The Seattle City Council rejected a bid to possibly allow developer “impact fees” to fund the city’s transportation system Tuesday, amid concerns the policy was not fully baked and that enacting them could drive up the cost of housing.
The tally was 5-4.
A vote in favor would not have put the fees into place, but would have cleared a major hurdle for future councils to consider them. The fees are not currently allowed under Seattle’s comprehensive plan, which guides the city’s growth. The plan would need to be amended before a future council could take up actual legislation.
The vote was a controversial one that came about only after some late political wrangling. It looked like it would be pushed into next year. But departing Councilmembers Alex Pedersen and Lisa Herbold bypassed the council’s Land Use Committee to get one on the books before the end of 2023.
Backers of the fees say they offer an alternative to ever-increasing property taxes and shift some of the burden onto developers.
“We all want more housing,” said Pedersen, the biggest supporter. “Property taxes are also a cost of housing for multifamily housing and for seniors on fixed income.”

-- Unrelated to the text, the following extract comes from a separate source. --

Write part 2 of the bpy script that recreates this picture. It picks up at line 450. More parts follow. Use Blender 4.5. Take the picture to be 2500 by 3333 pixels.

Opponents, meanwhile, argue the added cost would further increase the price of housing and could dampen development amid a citywide housing shortage.
What ultimately sunk the fees Tuesday were concerns that more work remained to be done that could not be accomplished in such a short period of time. For example, a list of transportation projects the fees might fund is years out of date and needs to be updated.
Councilmember Dan Strauss, one of three council members returning next year, said that list and a proposal to set rates should be considered alongside the amendment. For him to support the change, “we’d want to update the project list and we would want to create a draft or final rate ordinance,” he said.
So-called impact fees are commonly used in Washington state. Around 80 cities and counties use them, including large cities such as Spokane, Vancouver, Bellingham and Olympia.
Seattle has considered enacting them since 2014, convening a workgroup and authoring a list of transportation projects they could fund, including a rapid bus line on Madison Street.
Based on the range of fees across Washington, Seattle could raise between $200 million and $750 million over 10 years through their use. However, some of those assumptions are based on past development patterns and permits for new housing in the city are at their lowest level since at least 2018.
According to a study commissioned by the city, if Seattle adopted the maximum rate, it likely would add just over $7,000 per new apartment unit. A 400-unit mid-rise apartment development, therefore, would absorb just under $3 million in new costs.
The city would likely consider lower rates, however, as well as exemptions for affordable housing or other facilities.
The Seattle property tax levy for transportation, approved by voters in 2015, expires at the end of 2024 and the next council will consider what a replacement might look like.
Impact fees are now less likely to be part of that discussion: The city’s comprehensive plan may only be amended twice a year.